私は、反論があれば迷わず反対意見を述べます。しかし、そんな私のやり方を快く思わない人もいるようです。自分の意見は、はっきり伝えるべきだと思うのですが。
※ この記事の初出は『新「ことば」シリーズ』18号(2005、国立国語研究所)です。当時の雰囲気を感じられる「ことばのタイムカプセル」として、若干の修正を加えた上で公開します。
問いでは、反論があれば迷わず述べるということですが、反対意見は、いつでもはっきり伝えた方がいいのでしょうか。日常のやり取りにおいては、相手の意見に反対していることを伝えない方がいいという場面もあるように思われます。また、言うとしても、反対意見には聞こえないような形で間接的に伝えることもあるようです。

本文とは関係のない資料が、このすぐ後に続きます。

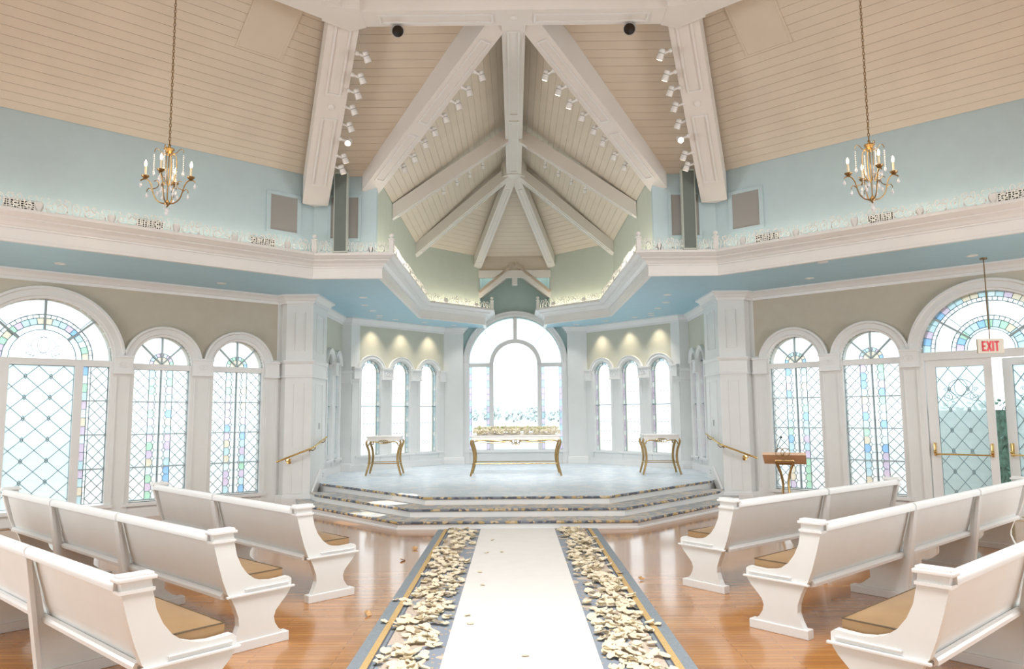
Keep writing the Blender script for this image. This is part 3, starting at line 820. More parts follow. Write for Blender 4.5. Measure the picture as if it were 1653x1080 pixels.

例えば、上司からの指示に対して部下が異論を唱えるというのは、そもそも難しいものです。そして、それをあえてしなければならないときには、「そうすると、このような問題が発生するかもしれません」などと、懸念を示すだけにとどめ、間接的に伝えることが多いようです。
話題となっている事柄に関する知識を相手の方が明らかに多く持っている場合も、反対意見は言いにくいものです。そのような場合には、「それは○○ということなのでしょうか」というように、質問の形で聞くと、異なる意見だとは解釈されにくくなります。それに、相手に答えを聞いているわけですから、相手を立てることにもなります。
ほかにも、相手にとって目下の人がいるときや、大勢の人の前など、ほかの聞き手がいるような場合には、反対意見を今ここで述べるべきか考えてみて、述べないことにすることもあるのではないでしょうか。
このように、日常のやり取りにおいては、相手の意見に同意できないことがあっても、個々の状況に応じて、それを言うか言わないかの判断がなされます。そして、それを伝える際にも、反対意見ではないかのような間接的な言い方が好まれることが少なくないのです。
日常のやり取りの中では、既に述べたような間接的な言い方ではなく、反論であるとはっきり分かる形で意見を伝える場合もあります。しかし、そうした場合においても、一般に人は自分の考えを否定されることは好まないものなので、相手の気分を害さないよう、伝え方を工夫し、感情面の手当てを行うことが必要となります。
では、反対意見を明示的に伝えつつ、相手の気分をできるだけ害さないようにするには、どのような言い方があるのでしょうか。すぐさま反対を述べるのではなく、「○○ということですね、でも…」のように、相手の発話の一部を繰り返した後に異なる意見を述べるという方法があります。また、「その点はよく分かるのですが」など、相手の意見を一部認めてみせる場合もあります。これらは、相手の意見も尊重しているという態度を示すので、柔らかく聞こえるようです。
ほかにも、反論を述べるときには、沈黙が通常より多くなったり、自分の言ったことを言い直したり、「あの」「えっと」などの言いよどみが増えたりするなど、話し方が流暢でなくなる傾向があります。反論する人にしてみれば無意識にそうなっているのかもしれませんが、このような話し方によって、「本当はこんなこと言いたくはないのです」といった遠慮やためらいの気持ちが伝わります。
親しい間柄の人同士や、目下の人に対して異を唱えるときには、言葉では明確に反対であることを述べつつも、それを冗談めかして言うことがあります。これは、意見の対立を笑いで覆い隠し、深刻なものではないことを相手に示すものです。
しかし、改まった会議の場や、上司に対する場合などに、同じように冗談めかして反対意見を述べたとしたら、どうなるでしょうか。「ふざけている」「ばかにしている」などと受け取られてしまう危険性があります。つまり、ここで述べたような反論を和らげる種々の方策は、いつだれに対しても同じ効果を発揮するわけではないのです。重要なことは、相手との上下・親疎の関係や会話の場面などを考慮に入れ、互いの人間関係を良好に保てるように伝え方を工夫することだと言えるでしょう。